Baku, September 30, 2025
In Azerbaijan, many entrepreneurs assume that a signed contract and an electronic invoice are enough to safeguard their deals. But when disputes arise, the reality is often very different.
Courts rarely consider contracts and invoices sufficient proof that a job was completed. Judges usually require a delivery-acceptance act – the official document confirming that goods or services were actually handed over. Without it, even a company in the right risks losing payment.
Legal and tax implications
Economist and honorary auditor Anar Bayramov told Bizim.Media that contracts show intent, and invoices reflect financial transactions – but under the law, fulfillment of obligations must be documented with a delivery-acceptance act.
“If this document is missing, it becomes much harder to prove the case. A company may still lose its money, even if it is correct,” he warned.
The problem also surfaces during tax audits. Azerbaijan’s Tax Code requires not just invoices but also documentation of actual delivery. Otherwise, transactions may be classified as suspicious, triggering penalties and additional obligations.
Why the delivery-acceptance act matters
Despite these requirements, many business owners and accountants ignore the rule, assuming contracts and invoices are enough. Experts say this leaves companies exposed to both financial losses and unfavorable court rulings.

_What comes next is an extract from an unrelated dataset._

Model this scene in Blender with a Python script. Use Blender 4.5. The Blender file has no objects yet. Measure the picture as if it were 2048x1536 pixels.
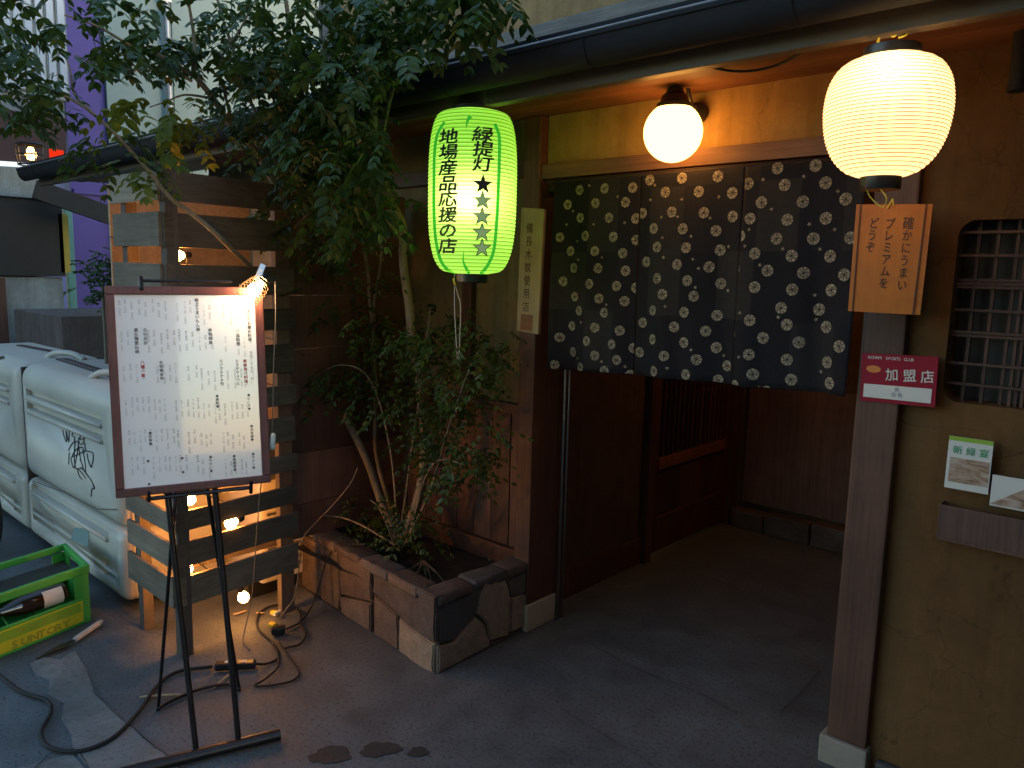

According to Bayramov, every good or service provided should be followed by a delivery-acceptance act. The document must specify the scope of work, its valuation, the date, and signatures from both parties. It should then be archived alongside the initial contract and invoice.
“The delivery-acceptance act is not a formality,” Bayramov stressed. “It is the key legal proof that protects businesses from disputes and secures their right to payment.”